Por: Jose Manuel García Bautista
En la Feria de Abril de Sevilla encontramos una de esas historias de fantasmas de ese otro mundo inexplorado que entre los tantos otros que nos vamos a encontrar en esa misma Feria pero de “carne y hueso” pasaría casi desapercibida, sin embargo, resume tan a las claras el romanticismo de las apariciones espectrales victorianas que sería imposible pasarlo por alto o citarla en cualquier otro apartado de esta guía. Nuestra historias de fantasmas, ¿o acaso una moderna leyenda?, nos cuenta que en la feria ya no se cabía debido a la afluencia de turistas y visitantes, todo ello sumado al festivalero espíritu sevillano, y así las cosas se decide trasladar su ubicación del tétrico enclave del Prado de San Sebastián al barrio de Los Remedios, era el año 1973.
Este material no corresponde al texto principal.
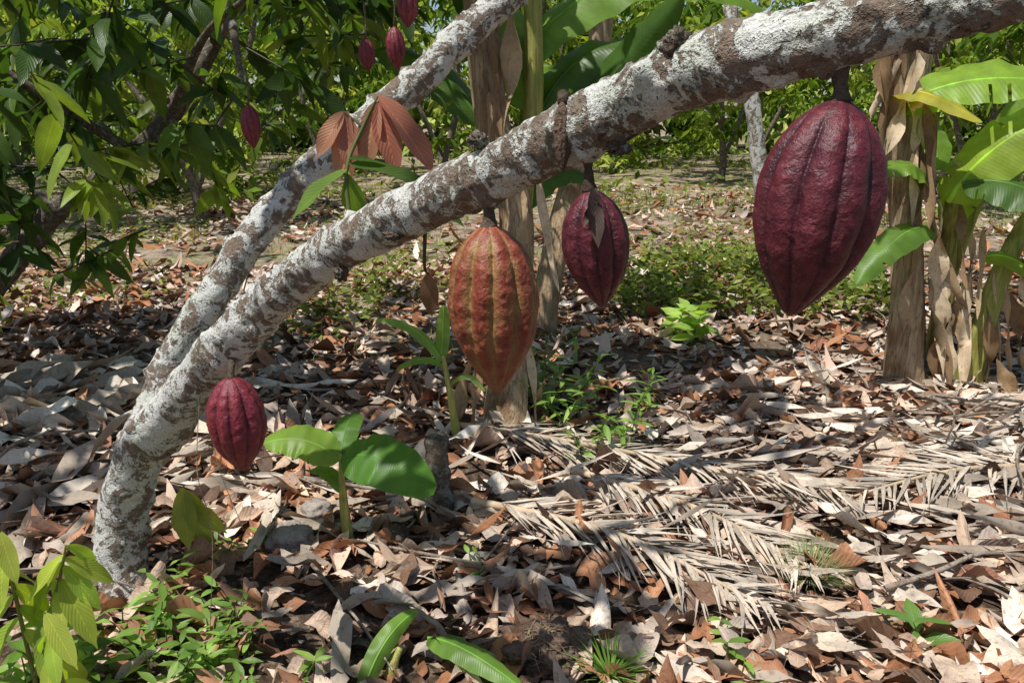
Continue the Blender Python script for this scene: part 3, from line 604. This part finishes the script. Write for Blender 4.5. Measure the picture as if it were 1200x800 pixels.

Las calles del “Real de la Feria” tomarían los nombre de ilustres toreros sevillanos y la noche sería adornada por miles de bombillas abrazadas a un farolillo que llenaría de luz y color las calles de amarillo albero del recinto. En ella se han vivido todo tipo de anécdotas, historias, pasiones y andanzas. Una de ellas nos ubica en la década de los 90, en los albores del siglo XX Sevilla seguía su feria, y en ella un vigilante de seguridad de la calle Ignacio Sánchez Mejías, llegadas altas horas de la madrugada, se dispuso a echar los toldos de la “caseta”. En el interior no quedaba nadie, nadie salvo él. Serían as cinco de la mañana del primer día oficial de feria cuando en el interior de la misma irrumpe un individuo ataviado con traje corto y sombrero cordobés, en su chaquetilla azabache destacaba un clavel rojo sangre y con andar firme, sereno y poco dubitativo entró hasta la barra del bar, allí, cogió una botella de vino “fino” -el hecho ya era chocante para nuestro vigilante de seguridad pero que no se decantara por la emergente “manzanilla”-, fue un detalle que no le pasó inadvertido. Aquella persona, elegante pero a la vez desarbolada, se sirvió esa copa, le dio un sorbo y dejando media medida de aquel oro líquido de otras épocas abandonó el local. Nuestro vigilante creía que se debía tratar de algún socio de la “caseta” o alguna persona con cierta familiaridad, sobre todo por la forma de comportarse, y no le concedió mayor importancia.